The court went on to say the reason for its disposition was not only that the minor had refused to confess and demanded a hearing, but also because she had perjured herself during the hearing. The consideration of perjury in imposing wardship and formal probation without specifically mentioning a rehabilitative reason did not violate the minor’s due process rights.
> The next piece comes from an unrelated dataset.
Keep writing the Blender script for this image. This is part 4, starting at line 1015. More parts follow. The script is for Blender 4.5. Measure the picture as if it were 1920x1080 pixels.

Rehabilitation is assumed to be one of the purposes of the juvenile court system without the necessity for the formal statement of reasons at the dispositional hearing.
The purpose of the juvenile court system is for the protection of the public as well as of the minor; however, Welfare and Institutions Code section 202 explicitly states that the purpose of its punishment is
not
retribution.
This is in contrast to Penal Code section 1170, subdivision (a)(1), which states its purpose is punishment, not rehabilitation.
A juvenile court need not explicitly state its rehabilitation purpose in increasing sentencing for perjury as is necessary for adult criminal courts because rehabilitation, not retribution, is the main purpose of the juvenile court system.
The court did not commit error in allowing a continuance to hear further witnesses or in increasing the minor’s rehabilitation sentence for perjury.
Disposition
The judgment is affirmed.
McDaniel, J., and Rickles, J., concurred.
Appellant’s petition for review by the Supreme Court was denied May 29, 1986.